ArtSeen
EMI ANRAKUJI O Mapa
In this solo show by Emi Anrakuji, her fourth at the gallery Miyako Yoshinaga, the artist has entitled the exhibition O Mapa, which translates to “The Map” in Portuguese. Earlier work by Anrakuji was erotically inclined, with an emphasis on dreamlike iconography. Here, the 25 mostly black-and-white photographs in the O Mapa sequence present the artist as possessing a hidden sensuality, for the most part due to the orientation of the photographic portraits, taken at sharp angles or from above or below her figure. Not only does the work construct a persona that is and is not the artist herself, it also comments on how our world is increasingly governed by surveillance that documents the public aspect of our lives. As a result, these pictures operate within a theater of indistinct intention, highlighting the fragmentary and often imaginary construction of a public, and also a private, identity. Anrakuji’s current images simultaneously reveal and conceal the artist, who works with situations evocative of dreams, in which motives are questioned and almost anything seems possible.
On View
Miyako YoshinagaOctober 24 - November 23, 2013
New York
These images express intimacy, forging a bond between the artist and her audience, although it is hard to say just what that intimacy is intended to mean. Perhaps we can acknowledge that Anrakuji is sorting out a biography that places her within the realm of performance art, in which she acts out a version of the self that underscores the voyeuristic implications of peering in on the life of the artist as she herself has arranged it. There is no morality to be expressed here, only the high tension of small spaces filled by Anrakuji’s figure. The eroticism exists in a large sense, but it is not explicit—it occurs as a kind of ambience or atmosphere that intimates the projection of the artist’s persona in a physical sense. The silver print “Untitled-10406” (2013) takes place in front of a window outdoors; she is turned away from us and shot at an angle that imitates the straight lines of the window frames. It is not a sexual image, but sensuality has a place in its intentions: Anrakuji lifts her left arm and her head upward, recording an abandon we are both privy to and cannot see. The camera’s angle turns the composition into something idiosyncratic, a word that accurately subscribes the privacies and revelations of Anrakuji’s style.

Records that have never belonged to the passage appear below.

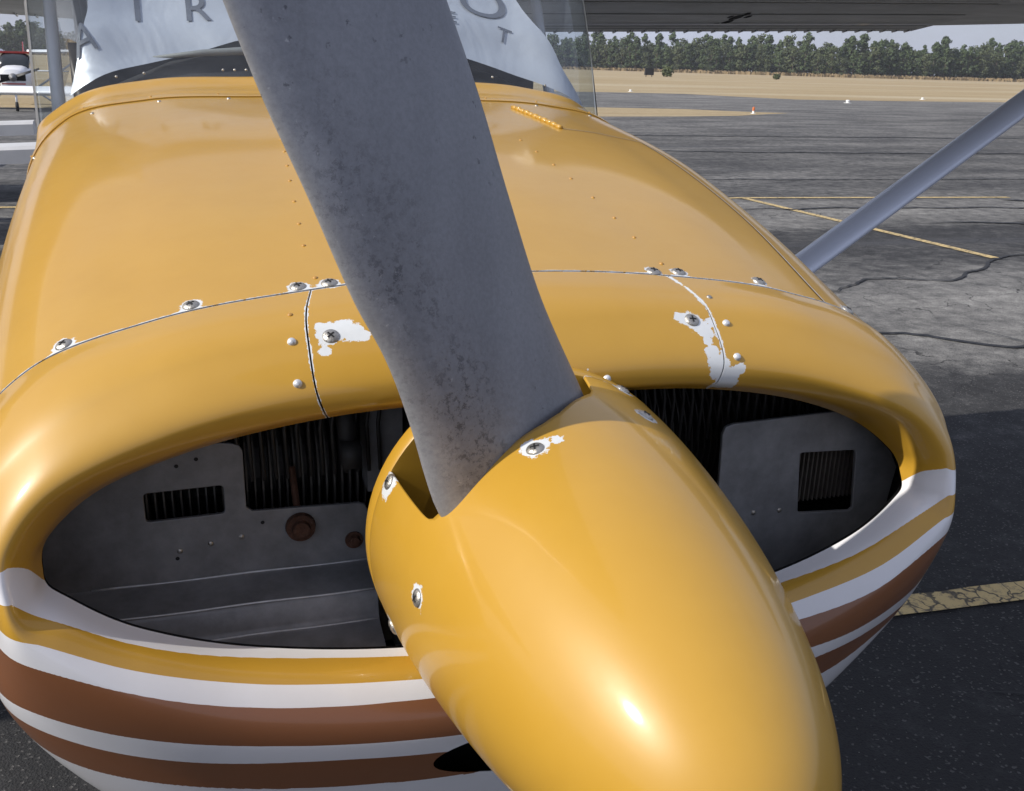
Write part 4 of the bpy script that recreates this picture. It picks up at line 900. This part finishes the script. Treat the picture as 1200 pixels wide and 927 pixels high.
# the wood behind and to the sides of those trees, which reads as one mass
def wood(spots):
    V, F = [], []
    for x, y in spots:
        h = rng.uniform(8.0, 11.8); r_ = rng.uniform(2.6, 4)
        for _ in range(60):
            a = rng.uniform(0, 6.28); z = rng.uniform(1.0, h); w = r_ * math.sqrt(max(.05, 1 - ((z - h * .5) / (h * .56)) ** 2)) * rng.uniform(.5, 1); p = np.array([x + w * math.cos(a), y + w * math.sin(a), z]); s_ = rng.uniform(.45, .95)
            t = rng.normal(size=3); t /= np.linalg.norm(t); b = np.cross(t, rng.normal(size=3)); b /= np.linalg.norm(b) + 1e-9; i0 = len(V); V += [p - t * s_, p + b * s_ * .7, p + t * s_, p - b * s_ * .7]; F.append((i0, i0 + 1, i0 + 2, i0 + 3))
    return V, F
sp_ = []
for t in np.arange(0, EL[-1], 3.6):
    for off in (14, 20, 28, 36, 46):
        p = on_edge(t + rng.uniform(-3, 3)); p = p + p / np.linalg.norm(p) * (off + rng.uniform(-3, 3)); sp_.append(p)
for k in range(150):
    t = k / 150; sp_.append(np.array([345 + t * 200 + rng.uniform(-8, 8), 352 - t * 560 + rng.uniform(-8, 8)])); sp_.append(np.array([-150 - t * 230 + rng.uniform(-8, 8), 520 - t * 560 + rng.uniform(-8, 8)]))
v, f = wood(sp_); obj('distant_wood', v, f, m_leafs[1], None, rel=False, smooth=False, kind='stuff', label='dense green wood filling the gaps behind the far tree line', cat='wood')
# tall dry weeds along the foot of the wood
V, F = [], []
for _ in range(5200):
    t = rng.uniform(0, EL[-1]); p = on_edge(t); p = p - p / np.linalg.norm(p) * rng.uniform(1, 16); h = rng.uniform(.5, 1.5); a = rng.uniform(0, 3.14); w = rng.uniform(.3, .9); i0 = len(V)
    V += [(p[0] - w * math.cos(a), p[1] - w * math.sin(a), 0), (p[0] + w * math.cos(a), p[1] + w * math.sin(a), 0), (p[0] + w * .6 * math.cos(a), p[1] + w * .6 * math.sin(a), h), (p[0] - w * .7 * math.cos(a), p[1] - w * .7 * math.sin(a), h * .8)]; F.append((i0, i0 + 1, i0 + 2, i0 + 3))
obj('tall_dry_weeds', V, F, simple('dry_weeds', (.24, .18, .10), .95, 0, .4, .2), None, rel=False, smooth=False, kind='stuff', label='tall dry brown weeds along the foot of the far tree line', cat='weeds')
# a bush on the far field
def bush(x, y, r_, label):
    V, F = [], []
    for _ in range(260):
        u = rng.normal(size=3); u /= np.linalg.norm(u); p = np.array([x, y, r_ * .7]) + u * r_ * rng.uniform(.4, 1) * np.array([1, 1, .8]); s_ = .18 * r_; t = rng.normal(size=3); t /= np.linalg.norm(t); b = np.cross(t, u); b /= np.linalg.norm(b) + 1e-9; i0 = len(V); V += [p - t * s_, p + b * s_, p + t * s_, p - b * s_]; F.append((i0, i0 + 1, i0 + 2, i0 + 3))
    o = empty('bush', (x, y, 0), label, 'bush'); obj('foliage', V, F, m_leafs[1], o, rel=False, smooth=False)
    v, f = tube([(x, y, 0), (x, y, r_)], [.08, .03], 6); obj('stem', v, f, m_bark, o, rel=False)
bush(98, 205, 1.5, 'single green bush on the far dry grass behind the dark sign'); bush(122, 200, .9, 'low scrubby bush on the far dry grass, right of the dark sign')

# ------------------------------------------------------------------ the parked aeroplanes on the left
m_red = simple('red_paint', (.45, .04, .03), .4, 0, .05, 4, 0, 60, .3); m_win = simple('dark_window', (.03, .035, .04), .15, 0, .2, 3)
def high_wing(x, y, rz, sc, label):
    o = empty('parked_aeroplane', (0, 0, 0), label, 'aeroplane'); z0 = 0
    def ring(y_, hw, zt, zb, n=20): return [(hw * math.copysign(abs(math.cos(2 * math.pi * k / n)) ** .6, math.cos(2 * math.pi * k / n)), y_, (zt + zb) / 2 + (zt - zb) / 2 * math.copysign(abs(math.sin(2 * math.pi * k / n)) ** .6, math.sin(2 * math.pi * k / n))) for k in range(n)]
    def loft(name, st, mat, n=20, **kw):
        V = [p for s_ in st for p in ring(*s_)]; F = [(i * n + k, i * n + (k + 1) % n, (i + 1) * n + (k + 1) % n, (i + 1) * n + k) for i in range(len(st) - 1) for k in range(n)] + [tuple(range(n))[::-1], tuple((len(st) - 1) * n + k for k in range(n))]
        return obj(name, V, F, mat, o, rel=False, **kw)
    f_ = loft('fuselage', [(-1.0, .40, 1.50, .80), (-.9, .46, 1.56, .72), (0, .55, 1.66, .62), (1.0, .56, 1.68, .60), (2.2, .50, 1.62, .68), (5.6, .12, 1.45, 1.15)], m_white, sharp=60)
    loft('cabin', [(.15, .50, 1.66, 1.5), (.55, .53, 2.05, 1.5), (.8, .54, 2.12, 1.5), (2.0, .5, 2.1, 1.5), (3.2, .25, 1.66, 1.4)], m_win, sharp=60)
    v, f = box(-.545, .545, .62, 2.1, 2.09, 2.16); obj('cabin_roof', v, f, m_red, o, rel=False, smooth=False)
    for s_ in (-1, 1):
        v, f = foil((s_ * .45, .75, 2.14), (s_ * .45, 2.3, 2.08), (s_ * 5.4, .85, 2.30), (s_ * 5.4, 2.0, 2.26), .12, .11); obj('wing', v, f, m_white, o, rel=False)
        v, f = tube([(s_ * .55, 1.1, .75), (s_ * 2.6, 1.15, 2.18)], [.04, .04], 8); obj('wing_strut', v, f, m_white, o, rel=False)
        v, f = tube([(s_ * .45, 1.6, .75), (s_ * 1.15, 1.65, .25)], [.05, .03], 8); obj('landing_gear_leg', v, f, m_white, o, rel=False)
        v, f = lathe([(.05, -.06), (.19, -.06), (.21, 0), (.19, .06), (.05, .06)], 20, 'X', (s_ * 1.2, 1.65, .21)); obj('wheel', v, f, m_rubber, o, rel=False)
        v, f = box(s_ * .27 - .16, s_ * .27 + .16, -1.03, -.98, 1.12, 1.34); obj('air_inlet', v, f, m_dark, o, rel=False, smooth=False)
        v, f = foil((s_ * .1, 4.7, 1.38), (s_ * .1, 5.6, 1.36), (s_ * 1.7, 4.9, 1.38), (s_ * 1.7, 5.5, 1.36), .09, .09); obj('tailplane', v, f, m_white, o, rel=False)
        v, f = box(s_ * .4685, s_ * .4705, -.9, -.02, 1.06, 1.11)
        v, f = join([box(min(s_ * .35, s_ * .40) , max(s_ * .35, s_ * .40), -1.012, -1.0, 1.02, 1.07)]);
    v, f = box(-.405, .405, -1.008, -1.001, .985, 1.03); obj('stripe', v, f, m_red, f_, rel=False, smooth=False)
    v, f = box(-.48, .48, .2, .50, 1.655, 1.672); obj('stripe', v, f, m_red, f_, rel=False, smooth=False)
    v, f = lathe([(.0001, -1.34), (.07, -1.27), (.13, -1.14), (.15, -1.0)], 20, 'Y', (0, 0, 1.24)); obj('spinner', v, f, m_alu, o, rel=False)
    for s_ in (-1, 1):
        v, f = foil((s_ * .1, -1.16, 1.24 - s_ * .01), (s_ * .1, -1.06, 1.24 + s_ * .1), (s_ * .93, -1.13, 1.24 + s_ * .28), (s_ * .93, -1.10, 1.24 + s_ * .36), .14, .1); obj('propeller_blade', v, f, m_black, o, rel=False)
    v, f = foil((0, 4.6, 1.4), (0, 5.7, 1.4), (0, 5.3, 2.55), (0, 5.8, 2.55), .09, .09, 'X'); obj('tail_fin', v, f, m_red, o, rel=False)
    v, f = tube([(0, -.7, .75), (0, -.8, .25)], [.05, .03], 8); obj('nose_gear_leg', v, f, m_white, o, rel=False)
    v, f = lathe([(.05, -.05), (.16, -.05), (.18, 0), (.16, .05), (.05, .05)], 20, 'X', (0, -.8, .18)); obj('nose_wheel', v, f, m_rubber, o, rel=False)
    o.location = (x, y, 0); o.rotation_euler = (0, 0, rz); o.scale = (sc,) * 3; return o
high_wing(-5.95, 37.2, math.radians(4), .86, 'white high wing aeroplane with red roof and black propeller parked far off at the left')
m_dull = simple('weathered_white_paint', (.50, .50, .50), .55, 0, .15, 2)
def low_wing(x, y, rz, wz, label, first=None):
    o = empty('low_wing_aeroplane', (0, 0, 0), label, 'aeroplane')
    def ring(y_, hw, zt, zb, n=20): return [(hw * math.cos(2 * math.pi * k / n), y_, (zt + zb) / 2 + (zt - zb) / 2 * math.sin(2 * math.pi * k / n)) for k in range(n)]
    st = [(-2.0, .35, 1.35, .75), (-1.0, .52, 1.5, .6), (.5, .58, 1.6, .55), (2.0, .45, 1.5, .65), (4.8, .1, 1.3, 1.05)]; n = 20
    V = [p for s_ in st for p in ring(*s_)]; F = [(i * n + k, i * n + (k + 1) % n, (i + 1) * n + (k + 1) % n, (i + 1) * n + k) for i in range(4) for k in range(n)] + [tuple(range(n))[::-1], tuple(4 * n + k for k in range(n))]
    obj('fuselage', V, F, m_dull, o, rel=False, sharp=60)
    V = [p for s_ in [(-.6, .40, 1.5, 1.3), (0, .5, 1.95, 1.3), (1.2, .48, 1.95, 1.3), (2.3, .2, 1.5, 1.3)] for p in ring(*s_)]; F = [(i * n + k, i * n + (k + 1) % n, (i + 1) * n + (k + 1) % n, (i + 1) * n + k) for i in range(3) for k in range(n)]; obj('canopy', V, F, m_win, o, rel=False)
    for s_ in (-1, 1):
        sec = [(-.5, -.085), (-.5, .05), (-.46, .082), (-.35, .095), (.5, .045), (1.0, .0), (.98, -.03), (.2, -.085)]; V = [(s_ * .45, y_, wz - .16 + z_) for y_, z_ in sec] + [(s_ * (4.7 - .25 * max(0, y_)), y_ * .95, wz + z_) for y_, z_ in sec]
        w = obj('wing', V, [(k, (k + 1) % 8, 8 + (k + 1) % 8, 8 + k) for k in range(8)] + [tuple(range(8))[::-1], tuple(range(8, 16))], m_dull, o, rel=False, sharp=30)
        v, f = foil((s_ * 2.2, 1.08, wz - .16), (s_ * 2.2, 1.45, wz - .20), (s_ * 4.4, .80, wz - .02), (s_ * 4.4, 1.12, wz - .05), .08, .08); obj('aileron', v, f, m_dull, w, rel=False)
        v, f = foil((s_ * .05, 4.0, 1.2), (s_ * .05, 4.8, 1.18), (s_ * 1.9, 4.0, 1.2), (s_ * 1.9, 4.7, 1.18), .09, .09); obj('tailplane', v, f, m_dull, o, rel=False)
        v, f = lathe([(.05, -.07), (.18, -.07), (.21, 0), (.18, .07), (.05, .07)], 20, 'X', (s_ * 1.5, .6, .21)); obj('wheel', v, f, m_rubber, o, rel=False)
        v, f = tube([(s_ * 1.5, .6, .21), (s_ * 1.5, .5, wz - .2)], [.04, .05], 8); obj('landing_gear_leg', v, f, m_dull, o, rel=False)
    v, f = lathe([(.0001, -2.35), (.08, -2.27), (.14, -2.0)], 20, 'Y', (0, 0, 1.05)); obj('spinner', v, f, m_alu, o, rel=False)
    v, f = foil((0, 3.8, 1.25), (0, 4.8, 1.25), (0, 4.5, 2.2), (0, 4.95, 2.2), .09, .09, 'X'); obj('tail_fin', v, f, m_dull, o, rel=False)
    v, f = tube([(0, -1.5, .8), (0, -1.55, .2)], [.05, .04], 8); obj('nose_gear_leg', v, f, m_dull, o, rel=False); v, f = lathe([(.05, -.05), (.16, -.05), (.18, 0), (.16, .05), (.05, .05)], 20, 'X', (0, -1.55, .18)); obj('nose_wheel', v, f, m_rubber, o, rel=False)
    o.location = (x, y, 0); o.rotation_euler = (0, 0, rz); return o
low_wing(-6.20, 11.5, 0, .93, 'nearer of two white low wing aeroplanes whose wing reaches in at the left edge')
low_wing(-7.04, 14.8, 0, .95, 'farther low wing aeroplane, its white wing seen just above the nearer wing at the left')

# ------------------------------------------------------------------ the thin winter haze that softens the far tree line
hz = bpy.data.materials.new('haze'); hz.use_nodes = True; hz.node_tree.nodes.clear(); ho = hz.node_tree.nodes.new('ShaderNodeOutputMaterial'); hv = hz.node_tree.nodes.new('ShaderNodeVolumePrincipled')
hv.inputs['Color'].default_value = (.90, .93, 1, 1); hv.inputs['Density'].default_value = .00024; hv.inputs['Anisotropy'].default_value = .3; hz.node_tree.links.new(hv.outputs[0], ho.inputs['Volume'])
v, f = box(-1520, 1520, -1520, 1520, -1, 24); obj('haze', v, f, hz, None, rel=False, smooth=False, kind='stuff', label='thin pale winter haze over the whole airfield', cat='haze')
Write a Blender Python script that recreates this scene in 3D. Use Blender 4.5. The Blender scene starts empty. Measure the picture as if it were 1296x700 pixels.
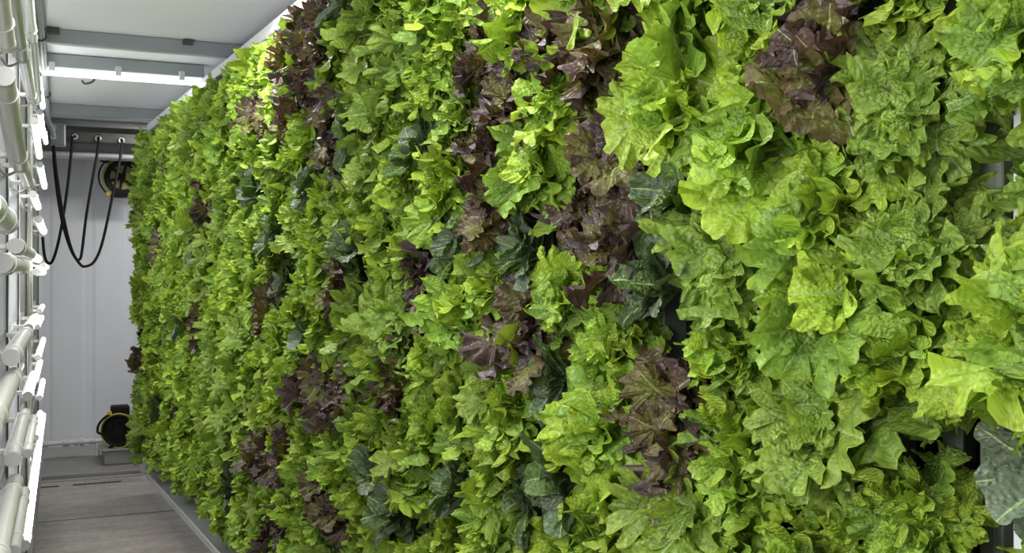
import bpy, math, random
import numpy as np
from mathutils import Vector, Matrix

random.seed(7)
SC = bpy.context.scene
COL = SC.collection
PI = math.pi

# ------------------------------------------------------------------ frame / camera
YAW = math.radians(23.6)
FPX = 1300.0
CAM = Vector((0.0, 0.0, 1.41))
HORIZON = 347.0
SY, CY = math.sin(YAW), math.cos(YAW)

def project(p):
    """world point -> photo pixel (used to decide which plants are worth building)"""
    d = Vector(p) - CAM
    z = d.x * SY + d.y * CY
    x = d.x * CY - d.y * SY
    if z < 0.05:
        return None
    return (648 + FPX * x / z, HORIZON - FPX * d.z / z, z)

cam_d = bpy.data.cameras.new('camera')
cam_d.sensor_width = 36.0
cam_d.lens = 36.0 * FPX / 1296.0
cam_d.shift_y = -(350 - HORIZON) / 1296.0
cam_d.clip_start = 0.02
cam = bpy.data.objects.new('camera', cam_d)
COL.objects.link(cam)
cam.location = CAM
cam.rotation_euler = (PI / 2, 0, -YAW)
SC.camera = cam

# ------------------------------------------------------------------ materials
def newmat(name):
    m = bpy.data.materials.new(name)
    m.use_nodes = True
    nt = m.node_tree
    b = nt.nodes['Principled BSDF']
    return m, nt, b

def N(nt, t, **kw):
    n = nt.nodes.new(t)
    for k, v in kw.items():
        setattr(n, k, v)
    return n

def ramp(nt, stops):
    r = nt.nodes.new('ShaderNodeValToRGB')
    e = r.color_ramp.elements
    while len(e) < len(stops):
        e.new(0.5)
    for i, (p, c) in enumerate(stops):
        e[i].position = p
        e[i].color = (c[0], c[1], c[2], 1)
    return r

def plain(name, col, rough=0.5, metal=0.0, spot=0.0, scale=6.0, bump=0.0, spec=0.5):
    m, nt, b = newmat(name)
    b.inputs['Roughness'].default_value = rough
    b.inputs['Metallic'].default_value = metal
    b.inputs['Specular IOR Level'].default_value = spec
    tc = N(nt, 'ShaderNodeTexCoord')
    no = N(nt, 'ShaderNodeTexNoise')
    no.inputs['Scale'].default_value = scale
    no.inputs['Detail'].default_value = 6
    nt.links.new(tc.outputs['Object'], no.inputs['Vector'])
    k = 1 - spot
    r = ramp(nt, [(0.3, [c * k for c in col]), (0.7, col)])
    nt.links.new(no.outputs['Fac'], r.inputs['Fac'])
    nt.links.new(r.outputs['Color'], b.inputs['Base Color'])
    if bump:
        bp = N(nt, 'ShaderNodeBump')
        bp.inputs['Strength'].default_value = bump
        bp.inputs['Distance'].default_value = 0.01
        nt.links.new(no.outputs['Fac'], bp.inputs['Height'])
        nt.links.new(bp.outputs['Normal'], b.inputs['Normal'])
    return m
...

“Untitled 10455” (2013) again offers a clandestine picture of Anrakuji from behind—in this instance, she steps through wire tied to bamboo poles. Wearing a light-colored dress, the artist contrasts its brightness with a mass of long black hair. In “Untitled 11007” (2013), the artist shows us a semi-nude picture of herself; she crouches over, holding her hands to her head. We never see Anrakuji’s features, which would betray her as performing her “real” self only; instead, we are offered versions of a self as it exists in the world—in this case, a garden with a fence. It is hard for a Westerner not to project a biblical twist onto the composition, but once again, the Japanese photographer seems to be addressing the extent to which she hides herself, vulnerable and nearly naked in an idyllic environment.
In addition to the intimacy that Anrakuji displays, the erotic tone suggested by her art highlights her emphasis on herself—as a person and as an artist. The terms of her photos demonstrate the essential sensuality of privacy—in which the artist allows herself to be herself despite the camera’s recording of her. There is also the notion that the artist’s motives are essentially unknowable, relying instead on a dreamlike atmosphere that presents a striking but illogical sense of being in the world. Anrakuji appears to be commenting on Japanese society, but the loss of privacy is very much a part of our contemporary Western experience as well. In “Untitled 11072”(2013), the artist records herself more or less fully naked; yet this act does not read as liberation so much as it appears to be an accommodation to prying eyes. This oscillating dialectic between statements of futility and assertions of power renders her art indelibly postmodern.